Les opérations capitalistiques des entreprises japonaises devraient également contribuer à la bonne tenue du marché ?
Les entreprises japonaises ont été fortement secouées par la déflation et ont été traumatisées par l’incapacité des banques à les financer à certaines périodes. Elles ont alors accumulé énormément de cash par pessimisme et par prudence. Ce cash représentait en 2012 30 % du PIB japonais, ce qui est colossal.
Les entreprises ont commencé à utiliser une partie de ce cash en augmentant les dividendes, et en procédant à des fusions-acquisitions. Ainsi en début d’année Suntory a racheté Beam Inc aux Etats-Unis pour 7 milliards de dollars et a réalisé la troisième plus grande opération internationale qu’a jamais faite une société japonaise.

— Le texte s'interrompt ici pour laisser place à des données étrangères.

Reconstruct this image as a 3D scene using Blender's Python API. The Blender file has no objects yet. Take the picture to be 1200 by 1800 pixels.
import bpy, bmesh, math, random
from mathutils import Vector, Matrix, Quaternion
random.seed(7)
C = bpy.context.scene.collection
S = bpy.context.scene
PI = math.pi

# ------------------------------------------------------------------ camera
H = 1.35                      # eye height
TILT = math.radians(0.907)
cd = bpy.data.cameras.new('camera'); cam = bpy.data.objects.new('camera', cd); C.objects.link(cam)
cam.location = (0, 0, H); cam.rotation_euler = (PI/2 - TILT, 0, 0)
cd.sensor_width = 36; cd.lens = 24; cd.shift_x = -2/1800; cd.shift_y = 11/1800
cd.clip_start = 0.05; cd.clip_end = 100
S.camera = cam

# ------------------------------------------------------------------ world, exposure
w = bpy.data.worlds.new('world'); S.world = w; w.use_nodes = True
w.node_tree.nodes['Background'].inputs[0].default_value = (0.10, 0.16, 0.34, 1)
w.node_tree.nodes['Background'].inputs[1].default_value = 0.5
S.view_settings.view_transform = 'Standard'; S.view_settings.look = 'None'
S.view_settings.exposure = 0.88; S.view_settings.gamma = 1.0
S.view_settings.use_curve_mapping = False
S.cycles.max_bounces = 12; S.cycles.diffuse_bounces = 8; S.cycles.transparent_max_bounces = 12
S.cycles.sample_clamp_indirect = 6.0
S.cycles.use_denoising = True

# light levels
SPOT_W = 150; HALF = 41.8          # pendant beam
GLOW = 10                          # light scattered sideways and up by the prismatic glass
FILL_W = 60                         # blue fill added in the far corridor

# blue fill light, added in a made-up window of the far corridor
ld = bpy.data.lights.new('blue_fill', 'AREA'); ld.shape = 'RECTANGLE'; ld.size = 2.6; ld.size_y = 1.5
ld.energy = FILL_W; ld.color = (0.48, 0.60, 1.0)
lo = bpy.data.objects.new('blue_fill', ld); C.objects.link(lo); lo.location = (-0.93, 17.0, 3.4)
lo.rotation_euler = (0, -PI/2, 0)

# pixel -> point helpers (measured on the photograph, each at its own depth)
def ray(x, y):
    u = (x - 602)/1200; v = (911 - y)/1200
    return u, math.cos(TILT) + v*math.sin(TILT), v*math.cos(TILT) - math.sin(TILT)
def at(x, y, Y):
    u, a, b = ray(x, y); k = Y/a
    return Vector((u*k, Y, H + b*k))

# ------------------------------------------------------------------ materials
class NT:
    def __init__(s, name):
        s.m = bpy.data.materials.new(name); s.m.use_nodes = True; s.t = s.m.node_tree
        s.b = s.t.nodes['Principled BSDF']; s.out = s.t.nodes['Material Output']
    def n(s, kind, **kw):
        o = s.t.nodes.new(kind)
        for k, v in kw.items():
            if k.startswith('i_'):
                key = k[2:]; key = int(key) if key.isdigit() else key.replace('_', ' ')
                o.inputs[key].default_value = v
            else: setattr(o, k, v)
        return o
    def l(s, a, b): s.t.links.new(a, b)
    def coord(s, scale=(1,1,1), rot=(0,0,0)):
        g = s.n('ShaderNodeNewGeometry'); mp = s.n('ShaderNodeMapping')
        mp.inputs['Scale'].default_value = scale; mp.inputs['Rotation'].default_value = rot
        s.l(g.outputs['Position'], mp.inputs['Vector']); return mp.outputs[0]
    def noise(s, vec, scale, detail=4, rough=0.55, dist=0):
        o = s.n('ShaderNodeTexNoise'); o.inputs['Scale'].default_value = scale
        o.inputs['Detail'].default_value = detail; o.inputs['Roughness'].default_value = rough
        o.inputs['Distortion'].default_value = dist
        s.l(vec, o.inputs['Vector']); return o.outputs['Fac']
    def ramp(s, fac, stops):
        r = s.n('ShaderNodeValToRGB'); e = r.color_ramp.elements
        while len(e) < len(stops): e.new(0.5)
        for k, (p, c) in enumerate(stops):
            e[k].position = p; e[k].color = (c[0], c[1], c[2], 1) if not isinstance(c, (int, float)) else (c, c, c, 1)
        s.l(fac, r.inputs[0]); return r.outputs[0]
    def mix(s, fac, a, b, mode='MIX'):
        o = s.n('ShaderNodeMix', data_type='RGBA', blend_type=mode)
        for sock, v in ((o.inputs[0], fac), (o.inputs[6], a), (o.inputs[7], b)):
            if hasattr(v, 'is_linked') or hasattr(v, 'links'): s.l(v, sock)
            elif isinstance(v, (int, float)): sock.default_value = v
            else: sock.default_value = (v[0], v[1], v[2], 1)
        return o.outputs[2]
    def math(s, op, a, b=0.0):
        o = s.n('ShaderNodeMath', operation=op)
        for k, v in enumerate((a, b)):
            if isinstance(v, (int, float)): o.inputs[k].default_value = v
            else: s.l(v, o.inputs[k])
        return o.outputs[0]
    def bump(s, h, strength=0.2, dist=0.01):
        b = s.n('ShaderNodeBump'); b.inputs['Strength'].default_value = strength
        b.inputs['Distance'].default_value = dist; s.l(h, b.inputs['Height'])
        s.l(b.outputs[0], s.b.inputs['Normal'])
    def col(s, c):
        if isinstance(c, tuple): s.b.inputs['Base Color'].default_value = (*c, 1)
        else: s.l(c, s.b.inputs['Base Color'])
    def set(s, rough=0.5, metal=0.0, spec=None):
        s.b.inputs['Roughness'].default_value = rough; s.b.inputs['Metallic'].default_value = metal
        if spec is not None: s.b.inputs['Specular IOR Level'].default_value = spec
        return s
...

Dans la même logique, Lixil a mis la main sur Grohe pour 4 milliards de dollars, avec de l’endettement. C’est un point significatif qui montre que les entreprises japonaises sont prêtes à s’endetter pour réussir leur transaction.

A présent, ces entreprises japonaises se mettent à se lancer dans des opérations de rachat d’actions…
A mi année, les sociétés du Topix ont acquis leurs propres actions avec la plus grande rapidité historique. 150 sociétés de l’indice ont annoncé 25 milliards de rachat d’actions, soit plus que le précédent record de 2008.

Cela s’explique par l’abondante liquidité, les faibles cours de bourse, l’accélération de l’inflation, la volonté d’augmenter le retour sur investissement des actions.

Ce retour sur investissement est particulièrement faible ?
Le ROE des entreprises japonaises du Topix à fin juillet 2014 était de 9% contre 15% pour les Etats-Unis. Ce ROE pourrait mécaniquement augmenter par effet de levier.

Le Nikkei est en recul de plus de 6% depuis janvier. Comment le voyez-vous évoluer au cours des prochains mois ?
Le potentiel d’appréciation de l’indice est élevé. Une fois que le choc sur l’économie sera absorbé, le marché pourrait reprendre des couleurs assez rapidement. Sur 12 mois, nous pourrions avoir une performance à deux chiffres.

De quelle manière avez-vous ajusté votre allocation sur les actions japonaises ?
Bien que nous restions positifs à moyen terme, nous avons réduit notre position sur les actions japonaises à neutre. L'économie semble éviter le pire mais n’allons pas tout de suite vers le meilleur.
Nous attendons fin septembre, début octobre, d’avoir de meilleures statistiques économiques pour y retourner plus amplement.